忘年会

 大学の近くの就活の時に企業の人によく連れてってもらった店で研究室の忘年会があった。

 飲み会の席で初めて教授(以下、先生)の隣に座った。別に今まで先生の隣を避けていたわけではないが、まぁ別に自分が座る必要はないしなみたいな考えがあったので。研究のこと以外の話をすることも今まであまりなかった。でも、先生のことをもっとよく知りたいという思いはあるし、先生は魅力的な人だし、自分のことももっと知って欲しいので、せっかくの機会だし積極的に話しかけた。
 まずカメラの話をした。カメラの話と言っても自分の話ではなく、先生がキヤノンの一眼を買ったという情報を講座旅行の際にゲッツしていたので、普段何を撮っているのですか?と聞いたのだ。自分の趣味の話を一方的に先生に聞かせることなど自分にはできない。先生はつまらないことはつまらないとはっきり言う方だし。先生は趣味のガーデニングやらペットやらを撮っているらしい。先生のその幸せそうな家での過ごし方を聞いて、なぜかこっちまで笑顔になってしまう、そんな感じがした。理想的な歳の取り方だと思ったからか。
 その後、近々ある京都での学会について先生から色々と話しかけていただいた。その学会に行くのは自分と先生の二人だけなので、若干のプレッシャーを感じずにはいられない。自分にとって満足のいく学会にしたいのはもちろん、がんばったと先生にも言ってもらえるようにした。正直、そう言ってもらうのはかなり厳しいが、最低限、先生の顔に泥を塗らないようにしなければならない。
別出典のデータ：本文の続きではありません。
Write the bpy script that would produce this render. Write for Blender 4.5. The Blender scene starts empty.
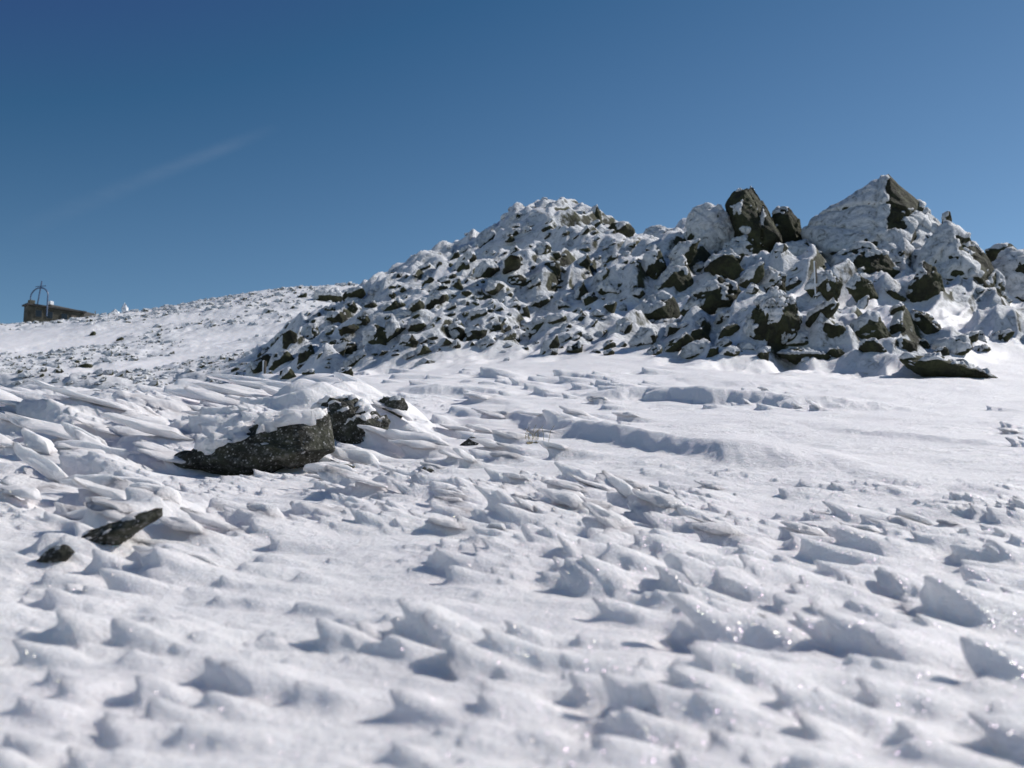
import bpy, bmesh, math, random
import numpy as np
random.seed(7); rng = np.random.RandomState(11)
scene = bpy.context.scene
COL = scene.collection
R = math.radians

# ------------------------------------------------------------------ camera
F = 1098.0; PITCH = R(8.0); CX, CY = 512.0, 384.0
cp, sp = math.cos(PITCH), math.sin(PITCH)
def ray(px, py):
    u = (np.asarray(px, float) - CX) / F; v = (CY - np.asarray(py, float)) / F
    return u, cp - v * sp, sp + v * cp
def at(px, py, d):                      # world point seen at a pixel, d metres ahead (world y)
    a, b, c = ray(px, py)
    return np.array([a / b * d, d, c / b * d])
def tan_el(px, py):
    a, b, c = ray(px, py)
    return a / b, c / b
def row_of(E):                          # picture row of a tangent of elevation (near the middle)
    return CY - F * (E * cp - sp) / (cp + E * sp)

cam_d = bpy.data.cameras.new('camera'); cam = bpy.data.objects.new('camera', cam_d); COL.objects.link(cam)
cam.location = (0, 0, 0); cam.rotation_euler = (R(90) + PITCH, 0, 0)
cam_d.sensor_width = 36; cam_d.lens = F / 1024 * 36
cam_d.clip_start = 0.05; cam_d.clip_end = 60000
cam_d.dof.use_dof = True; cam_d.dof.focus_distance = 7.0; cam_d.dof.aperture_fstop = 4.6
scene.camera = cam

# ------------------------------------------------------------------ sun and sky
SUN_AZ, SUN_EL = R(58), R(37)           # azimuth measured from +y towards +x
sd = np.array([math.sin(SUN_AZ) * math.cos(SUN_EL), math.cos(SUN_AZ) * math.cos(SUN_EL), math.sin(SUN_EL)])
sun_d = bpy.data.lights.new('sun', 'SUN'); sun = bpy.data.objects.new('sun', sun_d); COL.objects.link(sun)
sun_d.energy = 5.0; sun_d.angle = R(0.53); sun_d.color = (1.0, 0.965, 0.91)
from mathutils import Vector
sun.rotation_euler = Vector((-sd[0], -sd[1], -sd[2])).to_track_quat('-Z', 'Y').to_euler()
sun.location = (30, 20, 40)
world = bpy.data.worlds.new('World'); scene.world = world; world.use_nodes = True
wn, wl = world.node_tree.nodes, world.node_tree.links
wn.clear()
sky = wn.new('ShaderNodeTexSky'); sky.sky_type = 'NISHITA'; sky.sun_disc = False
sky.sun_elevation = SUN_EL; sky.sun_rotation = SUN_AZ
sky.altitude = 2900; sky.air_density = 0.9; sky.dust_density = 0.35; sky.ozone_density = 2.2
hs = wn.new('ShaderNodeHueSaturation'); hs.inputs['Saturation'].default_value = 1.0; hs.inputs['Value'].default_value = 1.0
bg = wn.new('ShaderNodeBackground'); bg.inputs['Strength'].default_value = 0.092
wo = wn.new('ShaderNodeOutputWorld')
sep = wn.new('ShaderNodeSeparateColor'); cmb = wn.new('ShaderNodeCombineColor'); wl.new(sky.outputs[0], sep.inputs[0])
for i_, (x0_, m_, k_) in enumerate([(.70, 1.5, .40), (.84, 1.46, .57), (1.2, 1.28, .8)]):   # clear high-mountain air: deeper blue away from the sun
    ad_ = wn.new('ShaderNodeMath'); ad_.operation = 'SUBTRACT'; wl.new(sep.outputs[i_], ad_.inputs[0]); ad_.inputs[1].default_value = x0_
    ml = wn.new('ShaderNodeMath'); ml.operation = 'MULTIPLY'; wl.new(ad_.outputs[0], ml.inputs[0]); ml.inputs[1].default_value = m_
    m2_ = wn.new('ShaderNodeMath'); m2_.operation = 'MULTIPLY'; wl.new(sep.outputs[i_], m2_.inputs[0]); m2_.inputs[1].default_value = k_
    mx_ = wn.new('ShaderNodeMath'); mx_.operation = 'MAXIMUM'; wl.new(ml.outputs[0], mx_.inputs[0]); wl.new(m2_.outputs[0], mx_.inputs[1])
    wl.new(mx_.outputs[0], cmb.inputs[i_])
wl.new(cmb.outputs[0], hs.inputs['Color']); wl.new(hs.outputs[0], bg.inputs[0]); wl.new(bg.outputs[0], wo.inputs[0])
scene.view_settings.view_transform = 'Standard'; scene.view_settings.look = 'None'; scene.view_settings.exposure = 0
scene.cycles.use_denoising = True
scene.cycles.max_bounces = 10; scene.cycles.diffuse_bounces = 8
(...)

 今日、先生と話して、つくづく自分は良い先生の下で研究をすることができているなぁって思った。自分は先生をすごく尊敬している。先生は素直だし、裏表ないし、ダンディだし、実績はすごいし、頭のレベルは自分とは桁違いだ。そして特に自分が思うことは、先生は人間の嫌な部分を持ち合わせていないように感じる。こんな風に感じる人は自分の周りには先生くらいしかいない。というか今までの自分の人生でそういう風に感じる人に出会ったことはないかもしれない。だからものすごく尊敬するのだ。自分は人間の嫌な部分しか持ち合わせていないような人間だし。
 来年から就職するけど、こんなに素晴らしい上司にめぐり合うことはないかもしれない。上司だけでなく、こんなに素晴らしい人に出会うこと自体ないのかもしれない。今の自分は尊敬する先生の下で研究ができて幸せだ。